Geçinmeye çalışıyoruz. İdareli şekilde kullanmaya çalışıyoruz. Örneklemek gerekirse, yarım kilo fasulye aldığımızda onu 2-3 gün yiyoruz. Öyle ettir yoğurttur, süttür, onlar idareli hep pahalı. Kurbandan kurbana et. Çocuklar gelirse biraz alıp hazırlayabiliyoruz. Onların gönlünü alalım diye. Öbür türlü çok zor. Eskiden et kıyma evimizden eksik olmazdı. Kurbandan kurbana ona da küçük bir koyun alıyorsun. Çocuklar gelecek torunlar gelecek diye. Borçla harçla öyle idare ediyoruz. Bizim şimdi sütler yoğurtlar, peynirler, etler, kıymalar yememiz lazım. Kemik erimemesi için o da yok."
Diğer bir emekli ise "Hayat şartları zor. Bu pahalılık da geçinmem zor. Ben emekliyim kirada oturuyorum. 8 bin lira kira veriyorum. Aldığım 17 bin 18 bin lira para. Çocuklarım yardımcı oluyor. Onlar da yardımcı olmaz ise hayat zor. Ben bir sene önce Aydın Büyükşehir Belediyesi'nin satış mağazasına gittim 1 kilo kıyma aldım. Ondan sonra gitmedim. Çocuklar yardıma oldu kurbanda et kestiler onlar verdi. Tam beslenemiyoruz. Peynir de yumurta da alıyoruz ama her gün yiyemiyoruz. Pazara gidiyorsun 700-800 lira bunun içinde eti yok. Yoğurt yok kıyma yok. Zeytinyağı alıyorum ama gel de bana sor."

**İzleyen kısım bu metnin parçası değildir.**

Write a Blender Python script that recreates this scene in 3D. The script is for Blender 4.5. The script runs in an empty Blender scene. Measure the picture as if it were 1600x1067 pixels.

“HAYATIMDAN MEMNUNUM DİYEN YALAN SÖYLER”
Metin Miroğlu: "Allah tarafından emekli olacağım. Türkiye'nin sonu felakettir. Aynı zamanda ben çiftçiyim. Eskiden 200-300 tane koyun vardı. Şimdi 20-30 tane koyun kaldı. Yemin torbası 2 sene önce 30 liraydı. Şu anda 550 lira. Saman tonu 3 bin 500-4 bin lira oldu. Ne vatandaş et yiyebiliyor, ne de biz ürünlerimizi satabiliyoruz. Emeğimiz boşa gidiyor. Allah insanlara yardımcı olsun. Şu anda Türkiye altında buz var. Üzerinde sabun var. Türkiye'de sabunun üstünde geziyor. Gün gelecek kendimiz ürettiğimiz halde et yiyemeyeceğiz. Şu anda 'hayatımdan memnunum' diyen yalan söyler. Parası olan da mutlu değil, parası olmayan da mutlu değil. Bugünkü hükümet kendini toplaması lazım. Halkını kazanması lazım.
"Her şey meydanda. Hiçbir şeye yetişemiyoruz. Evimiz kendimizin olduğu halde. 15 bin lira emekli maaşı alıyorum. Ben küçük bir ilçede yaşıyorum. Kasaba gitmeyi unutacaksın. Hiçbir şey yetişemiyoruz ki. Bugün kasaba gitmemişken gücümüz yetmiyor. Pazara çıktık mı bin liradan aşağı gelmiyor. Beslenemiyoruz ama besleniyoruz diyoruz."